However, “Last Christmas” completely broke the mold. 
Kate (Emilia Clarke) was a Yugoslavian immigrant to England who was trying to find her own way while being constantly harangued by her very traditional mother (Emma Thompson). Tom (Henry Golding) was the closest thing to a ‘manic pixie dream boy’ that I’ve ever seen: too happy, too easily entertained, did weird skip jumps to avoid foot-traffic on the sidewalk, etc.
Despite her desire for her own individual fulfillment, Kate’s life was a slow-motion train wreck, with every tumble and misstep being something entirely her fault that she could have easily avoided, but didn’t. A chance run-in with Tom got her to start seeing life through a new lens, in a way that helped her entirely turn things around for the better, which coincided with Kate and Tom falling for each other.

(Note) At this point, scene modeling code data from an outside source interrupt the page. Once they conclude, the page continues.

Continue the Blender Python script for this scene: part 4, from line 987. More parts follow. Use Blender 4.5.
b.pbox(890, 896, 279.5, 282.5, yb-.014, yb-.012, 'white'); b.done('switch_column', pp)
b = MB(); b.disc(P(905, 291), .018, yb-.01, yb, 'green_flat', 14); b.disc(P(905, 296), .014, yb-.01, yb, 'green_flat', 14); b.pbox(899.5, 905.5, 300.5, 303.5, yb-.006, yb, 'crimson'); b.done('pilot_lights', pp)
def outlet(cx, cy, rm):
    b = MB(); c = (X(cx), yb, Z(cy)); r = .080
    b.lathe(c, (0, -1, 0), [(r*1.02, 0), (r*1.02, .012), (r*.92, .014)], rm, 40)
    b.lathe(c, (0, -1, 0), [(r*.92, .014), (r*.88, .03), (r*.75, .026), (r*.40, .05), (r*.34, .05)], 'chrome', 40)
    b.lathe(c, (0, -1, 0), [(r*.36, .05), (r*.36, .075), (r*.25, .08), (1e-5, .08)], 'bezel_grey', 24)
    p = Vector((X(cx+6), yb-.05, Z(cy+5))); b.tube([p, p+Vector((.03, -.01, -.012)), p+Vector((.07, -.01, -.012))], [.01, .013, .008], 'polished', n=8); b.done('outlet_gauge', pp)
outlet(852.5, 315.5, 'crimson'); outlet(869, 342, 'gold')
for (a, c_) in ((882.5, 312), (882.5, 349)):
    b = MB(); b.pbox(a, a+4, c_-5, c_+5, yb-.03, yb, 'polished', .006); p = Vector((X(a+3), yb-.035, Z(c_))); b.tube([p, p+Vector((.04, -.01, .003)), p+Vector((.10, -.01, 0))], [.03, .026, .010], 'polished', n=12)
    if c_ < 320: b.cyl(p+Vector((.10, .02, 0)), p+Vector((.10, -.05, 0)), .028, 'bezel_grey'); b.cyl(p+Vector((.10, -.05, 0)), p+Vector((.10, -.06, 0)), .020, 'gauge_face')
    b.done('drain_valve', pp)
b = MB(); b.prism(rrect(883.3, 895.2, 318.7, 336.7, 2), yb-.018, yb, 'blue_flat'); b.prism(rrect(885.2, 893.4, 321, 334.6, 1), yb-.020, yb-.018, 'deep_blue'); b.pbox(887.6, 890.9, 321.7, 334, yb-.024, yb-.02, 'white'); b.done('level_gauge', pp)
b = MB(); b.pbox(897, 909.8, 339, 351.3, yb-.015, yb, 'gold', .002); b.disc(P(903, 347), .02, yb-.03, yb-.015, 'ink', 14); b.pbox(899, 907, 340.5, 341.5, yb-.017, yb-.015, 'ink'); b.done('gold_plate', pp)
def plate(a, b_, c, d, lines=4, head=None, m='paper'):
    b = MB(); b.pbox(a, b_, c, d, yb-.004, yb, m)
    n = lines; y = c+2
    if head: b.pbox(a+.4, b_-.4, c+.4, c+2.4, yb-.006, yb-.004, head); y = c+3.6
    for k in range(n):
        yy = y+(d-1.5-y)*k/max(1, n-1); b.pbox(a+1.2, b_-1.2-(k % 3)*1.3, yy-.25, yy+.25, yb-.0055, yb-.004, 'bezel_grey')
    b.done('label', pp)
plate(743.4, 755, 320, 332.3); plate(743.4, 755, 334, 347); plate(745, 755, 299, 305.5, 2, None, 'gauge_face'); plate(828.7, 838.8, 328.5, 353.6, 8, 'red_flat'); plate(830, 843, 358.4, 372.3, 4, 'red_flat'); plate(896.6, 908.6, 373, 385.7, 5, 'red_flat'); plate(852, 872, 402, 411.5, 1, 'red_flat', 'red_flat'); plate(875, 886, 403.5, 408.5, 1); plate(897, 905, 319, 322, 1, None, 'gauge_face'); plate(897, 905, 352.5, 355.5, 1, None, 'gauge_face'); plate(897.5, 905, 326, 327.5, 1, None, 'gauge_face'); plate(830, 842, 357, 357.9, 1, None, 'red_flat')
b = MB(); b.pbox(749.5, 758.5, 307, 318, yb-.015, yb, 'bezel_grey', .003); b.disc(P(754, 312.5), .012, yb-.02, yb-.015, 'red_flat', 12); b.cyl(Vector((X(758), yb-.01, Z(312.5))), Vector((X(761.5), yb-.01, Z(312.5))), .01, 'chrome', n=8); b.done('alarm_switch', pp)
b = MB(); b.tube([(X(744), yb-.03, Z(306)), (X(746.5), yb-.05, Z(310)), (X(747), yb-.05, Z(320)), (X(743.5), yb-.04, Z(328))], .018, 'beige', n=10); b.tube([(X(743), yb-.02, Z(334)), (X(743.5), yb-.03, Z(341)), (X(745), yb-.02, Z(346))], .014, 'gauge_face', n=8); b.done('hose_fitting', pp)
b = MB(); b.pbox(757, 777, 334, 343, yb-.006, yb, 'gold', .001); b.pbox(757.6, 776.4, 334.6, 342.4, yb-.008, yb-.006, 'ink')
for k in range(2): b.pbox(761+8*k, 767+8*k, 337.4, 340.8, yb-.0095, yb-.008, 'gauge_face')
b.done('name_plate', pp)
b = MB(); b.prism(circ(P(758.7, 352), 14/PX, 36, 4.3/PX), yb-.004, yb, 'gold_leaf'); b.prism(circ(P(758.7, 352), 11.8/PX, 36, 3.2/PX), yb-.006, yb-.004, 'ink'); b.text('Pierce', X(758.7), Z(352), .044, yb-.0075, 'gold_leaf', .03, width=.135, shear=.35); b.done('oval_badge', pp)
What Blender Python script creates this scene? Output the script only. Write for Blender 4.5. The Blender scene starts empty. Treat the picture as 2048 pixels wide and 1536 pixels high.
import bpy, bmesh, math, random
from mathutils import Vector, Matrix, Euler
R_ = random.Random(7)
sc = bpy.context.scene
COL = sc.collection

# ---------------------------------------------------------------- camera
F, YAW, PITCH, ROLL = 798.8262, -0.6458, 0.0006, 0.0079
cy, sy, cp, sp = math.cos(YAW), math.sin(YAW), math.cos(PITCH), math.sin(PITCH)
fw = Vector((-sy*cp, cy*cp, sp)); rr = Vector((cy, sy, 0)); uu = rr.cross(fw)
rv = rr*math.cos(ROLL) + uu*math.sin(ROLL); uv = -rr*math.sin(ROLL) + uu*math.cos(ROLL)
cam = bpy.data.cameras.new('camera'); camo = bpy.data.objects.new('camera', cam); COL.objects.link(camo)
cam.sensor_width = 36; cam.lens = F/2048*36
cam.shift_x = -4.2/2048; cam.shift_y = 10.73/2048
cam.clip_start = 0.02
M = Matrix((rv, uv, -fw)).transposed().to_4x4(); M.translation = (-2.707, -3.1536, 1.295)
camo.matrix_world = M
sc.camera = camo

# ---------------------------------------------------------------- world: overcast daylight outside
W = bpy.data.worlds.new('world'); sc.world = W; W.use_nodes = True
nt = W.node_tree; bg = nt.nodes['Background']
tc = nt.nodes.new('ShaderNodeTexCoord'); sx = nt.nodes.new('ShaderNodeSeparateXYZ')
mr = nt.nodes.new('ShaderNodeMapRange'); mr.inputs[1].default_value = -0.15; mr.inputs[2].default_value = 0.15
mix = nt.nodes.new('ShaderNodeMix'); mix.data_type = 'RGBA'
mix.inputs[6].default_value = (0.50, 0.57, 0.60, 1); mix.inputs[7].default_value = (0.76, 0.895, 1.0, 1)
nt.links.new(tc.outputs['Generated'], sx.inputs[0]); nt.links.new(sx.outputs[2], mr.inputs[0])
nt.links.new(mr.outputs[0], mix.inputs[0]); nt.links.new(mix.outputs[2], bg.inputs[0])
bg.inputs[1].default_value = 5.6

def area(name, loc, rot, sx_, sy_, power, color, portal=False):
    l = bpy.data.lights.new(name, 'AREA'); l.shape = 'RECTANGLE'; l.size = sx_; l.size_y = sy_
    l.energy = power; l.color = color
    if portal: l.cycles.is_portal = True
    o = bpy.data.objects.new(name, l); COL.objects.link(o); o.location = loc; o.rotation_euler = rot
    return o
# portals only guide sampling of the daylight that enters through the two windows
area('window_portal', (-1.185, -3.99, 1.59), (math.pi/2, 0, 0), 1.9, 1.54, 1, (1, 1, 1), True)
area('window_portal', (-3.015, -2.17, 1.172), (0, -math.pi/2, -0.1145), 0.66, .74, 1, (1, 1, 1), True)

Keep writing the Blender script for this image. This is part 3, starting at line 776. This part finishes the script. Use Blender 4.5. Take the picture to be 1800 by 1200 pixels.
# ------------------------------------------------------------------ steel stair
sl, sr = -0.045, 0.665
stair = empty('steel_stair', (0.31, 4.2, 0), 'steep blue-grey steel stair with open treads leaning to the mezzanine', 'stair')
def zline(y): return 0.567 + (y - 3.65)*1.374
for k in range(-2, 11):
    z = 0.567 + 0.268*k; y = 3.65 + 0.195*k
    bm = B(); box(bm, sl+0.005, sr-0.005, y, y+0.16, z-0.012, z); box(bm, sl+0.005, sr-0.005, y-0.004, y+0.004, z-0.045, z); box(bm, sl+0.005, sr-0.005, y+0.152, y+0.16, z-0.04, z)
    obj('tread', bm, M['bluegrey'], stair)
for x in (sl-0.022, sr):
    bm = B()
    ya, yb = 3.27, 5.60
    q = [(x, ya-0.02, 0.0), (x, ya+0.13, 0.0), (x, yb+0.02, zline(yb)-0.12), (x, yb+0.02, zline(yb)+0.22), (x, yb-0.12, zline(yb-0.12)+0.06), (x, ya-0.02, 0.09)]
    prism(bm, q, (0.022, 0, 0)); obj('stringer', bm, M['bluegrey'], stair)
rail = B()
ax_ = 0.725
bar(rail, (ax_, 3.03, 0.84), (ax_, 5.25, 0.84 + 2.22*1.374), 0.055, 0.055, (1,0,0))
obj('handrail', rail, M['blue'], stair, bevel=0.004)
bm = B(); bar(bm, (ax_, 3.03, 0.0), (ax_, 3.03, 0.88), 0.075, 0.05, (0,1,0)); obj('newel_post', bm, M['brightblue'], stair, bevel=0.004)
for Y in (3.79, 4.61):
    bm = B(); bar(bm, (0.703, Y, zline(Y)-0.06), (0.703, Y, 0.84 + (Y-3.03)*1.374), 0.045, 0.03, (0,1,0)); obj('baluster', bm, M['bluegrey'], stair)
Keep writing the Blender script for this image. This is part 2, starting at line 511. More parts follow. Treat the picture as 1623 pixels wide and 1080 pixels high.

While the movie did stray very close to the dreaded rom-com plot device identified above, it pulled itself back quickly and found a better path. 
In fact, it wasn’t even a path I was expecting to see - there was a hella-good plot twist in there that caught me completely by surprise. 
About half-way through the movie, Megan leaned over and whispered what she thought it was, which was magnitudes closer than anything I thought - again, I was expecting this movie to be solidly cookie-cutter. Her guess was wrong, but still close, and the ending was outstanding.
I’m not going to even try to hint it here because I want you to watch it and experience the twist for yourself - it was stunningly done and made for damn-near perfect closure for all of the characters.

While the A plot was about Kate getting her life together, the B plot was about her fixing her relationship with her mother, which, as it turned out, had some roots in their evacuation from the former Yugoslavia and the current real-life Brexit turmoil that the UK is facing. The C plot was snippets of ‘Santa’ (Michelle Yeoh) and her love-at-first-sight interest, ‘Boy’ (Peter Mygind), which was both absolutely hilarious to watch and clearly a roast of other rom-coms and their “I can’t think straight with you in the room” levels of puppy-love.

Despite being a rom-com, this movie passed the Bechtel Test, with Kate having many conversations with her mother, sister, and Santa, and only a few of those ever being about Tom or her father.

The dialogue throughout was outstanding. Kate had a constant series of snarky, sarcastic commentary that, even when flirting with Tom, didn’t cross the line into quippy. Santa had a few good lines as well, all regarding her tough-love feelings for Kate’s work ethic. Tom was pleasant, though never particularly funny, which is fine - I think if his lines had been funny too, then that in conjunction with Kate’s lines would have gone too far.
Even when Kate and Tom weren’t flirting and were just opening up to each other, their dialog was clean and clear without becoming sappy or saccharine-sweet. The on-screen chemistry between the two of them was fantastic.

Entertainingly, “Last Christmas” was scored entirely by WHAM! songs, starting with their cover of the christmas tune “Last Christmas,” which was then also covered by Kate at the end of the movie. I was surprised at how well Clarke could sing.

This was an outstanding holiday-themed rom-com. I’m surprised at how few show times there were at the theater, how empty the theater was, and how little advertising or conversation there seems to have been about it. 
By the time you read this, it’ll probably be too late for you to see it in theaters, but it’s more than worth it to rent and watch.

As I wrote this, I realized this movie deserved a 5-Claw rating. 
Other movies with this rating earn it for having stand-out soundtracks, or being visually/graphically gorgeous, or otherwise somehow worthy of being viewed in IMAX. While “Last Christmas” will look just as good on a standard 1080p screen in your living room, or on your phone, the sheer strength of character that Clarke put into Kate, along with the completely non-standard plot line, pushed this movie far outside the standard realm of the genre, and for that, I commend Paul Feig (director) and Emma Thompson (writer). I will be very hard-pressed to ever see another rom-com that even comes close to being as good as this one.